We were all just kids, and they terrorized us.  It was horrible.  We were so young, didn’t know anything about the world. Some people didn’t finish school there were so scared.”

“After they came to campus, Dr. King had a meeting at Dexter Church. He called all the people together and taught us to stand up in a peaceful way and not to be afraid.”

Nicholson began to protest along with other students.  “The police would tell us, ‘see that line, if you cross it we’ll arrest you.’ And if they wanted to they’d push you, so even if your toe crossed the line they’d snatch you up and take you off to jail.  They’d put you in the paddy wagon.”

She hadn’t told her boyfriend that she was marching and going to meetings.  But then at a rally she saw him.  “He said ‘what are you doing here?’ and I said ‘what are you doing here?’  And I knew he was a good one for me.”

He finished school a few months later and they moved to Columbus GA, where she felt safe.  Her husband taught music, a profession that led them to move to Detroit 40 years ago so he could teach band at Central High School.

“I never understood why people raised so much Cain over the color of people’s skin.  Life is too short to spend it worrying about somebody else just because of some pigment,” Nicholson said.  “When we cross over to the other side, we aren’t going to be in these bodies no more. We’ll be something else and you won’t be able to recognize who is black, or who is white. It don’t make no sense to worry about it now.”

She remembered being a little girl growing up in Dothan, Alabama, about 100 miles South of Montgomery, and being confused by segregation.

“I was a good looking colored girl.  I know they don’t say that now, but that’s what we used to call ourselves.  I was a pretty colored girl, a pretty black girl.  I had light skin and fine hair compared to other little girls. And my mamma always dressed me up really nice. It wasn’t right but people gave me a lot more attention because of how I looked.  It wasn’t right but that’s how it was.

“We’d go to the dime store and there were two drinking fountains, one for whites and one for blacks.  I was little and I didn’t understand what the difference was.  I thought the fountain for the whites must be something really special.

“We were there one day and I was just looking at the fountains, trying to figure out what must be so special about it.  And this clerk came over, a real nice lady.  No one else was around and she said ‘you wanna try the other fountain don’t you?’

“She took me over there, looking around like we were doing something wrong, and it was a big deal.  And you know what? It was just water.”  Nicholson laughed a lot while she shared her story, but this part cracked her up quite a bit.  “It was just water.  I thought for sure it was gonna be something special. Like it had a special flavor or something.  But it was just plain water.”

The clerk told her that the difference was the water for the whites was cooler.  “All these white people thinking they were getting something better. All that over some plain ol’ water.”
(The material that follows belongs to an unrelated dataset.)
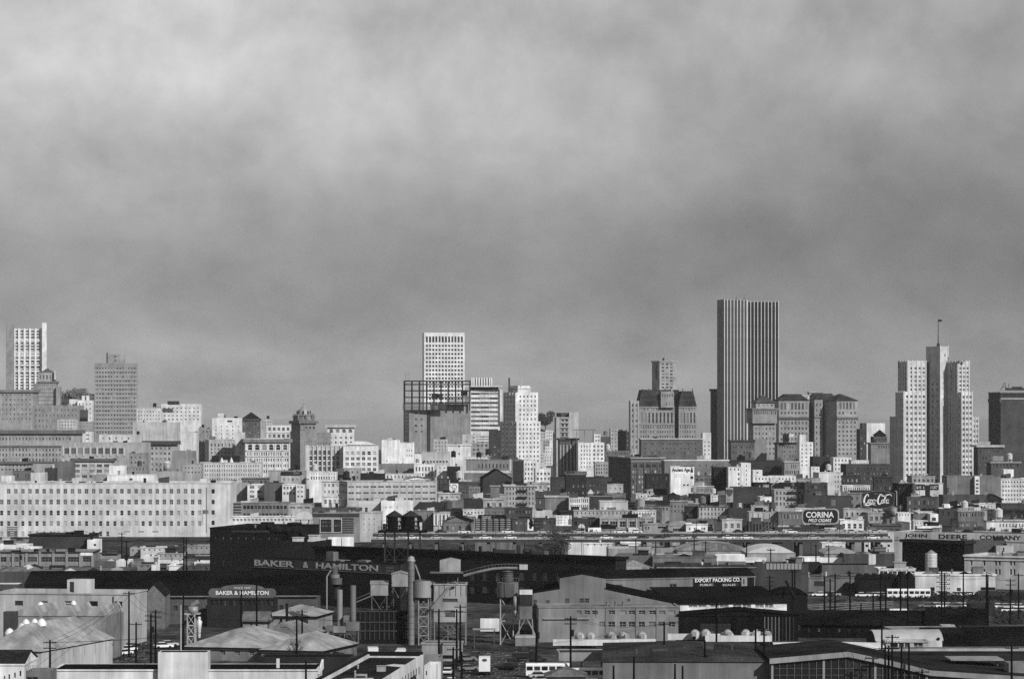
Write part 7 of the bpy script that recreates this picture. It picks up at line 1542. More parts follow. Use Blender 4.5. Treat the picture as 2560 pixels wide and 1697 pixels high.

As she waited for the hundreds of participants in this years’ walk, she thought about how her grandkids lived in a different world than she had.  “I know there is still racism, but it’s not like it was.  Every day we had people so hateful, so mean. We were scared everyday that we would be killed or hurt.  People said hateful things right to our faces,” she said.  “This generation coming up now doesn’t have the same kind of hangups and hate.”

She added that there is still work to do.  “Remembering Dr. King is how we can teach the young people about standing up for themselves with dignity and peace.”

The peace walkers went from Hope United Methodist Church to the Southfield Civic Center where there was a program that included speeches, music and performances to celebrate MLK Day.